In 1901, he moved to Paris and studied at the Académie Julian under William Bouguereau and Jean-Paul Laurens. It was, however, the realist painter Jules Adler who had the most profound influence on him, encouraging Allard to depict the lives of ordinary people rather than academic or historical subjects. He soon adopted the pseudonym L’Olivier, taken from his maternal grandmother, the novelist Pauline L’Olivier, and became known for his elegant nudes and portraits.
In 1912, he married Juliette Rossignol, daughter of a Parisian bookseller. Their son André Allard l’Olivier, born the following year, would later become a celebrated poet. During this period, Fernand also worked as an art critic, while continuing to paint with a luminous palette influenced by Impressionism and Realism.
During the First World War, Allard l’Olivier joined the Section artistique de l’armée belge en campagne, the artistic division of the Belgian Army. From 1916 to 1918, he sketched and painted scenes directly from the front lines at De Panne, capturing the drama and desolation of war. His postwar publication, Alphabet de guerre (1920), became an important artistic record of the conflict.
In the 1920s, Allard l’Olivier travelled widely, producing works from Tunisia (1923) to Poland (1926). His artistic curiosity and sense of adventure culminated in a transformative journey to the Belgian Congo in 1928. Funded by the Colonial Ministry, he joined filmmaker Ernest Genval on an expedition to document African landscapes, cultures, and people. The resulting works were exhibited in Antwerp in 1929 and established him as one of Belgium’s foremost Africanist painters.
A second expedition to Central Africa in 1932–1933 took him along the Congo River and through the regions of Katanga, Lake Tanganyika, and Burundi. His letters from the journey reveal a deep fascination with the continent’s light and atmosphere, which infused his canvases with vibrant life.
Tragically, Fernand Allard l’Olivier died in 1933 in Yanongé, near Kisangani, under mysterious circumstances during his return voyage. Despite his untimely death, his artistic legacy endures through a body of work that bridges European Impressionism and African vitality.

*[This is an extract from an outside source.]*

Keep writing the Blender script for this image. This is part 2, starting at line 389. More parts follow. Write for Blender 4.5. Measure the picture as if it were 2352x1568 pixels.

Today, his paintings can be found in major public and private collections, including the Musée Royal de l’Armée et de l’Histoire Militaire, the Musée royal de l’Afrique centrale (Tervuren), the Musée des Beaux-Arts de Tournai, the In Flanders Fields Museum, the Musée des Beaux-Arts de Pau, the Muzeum Sztuki in Łódź, and the Musées d’art et d’histoire de Genève.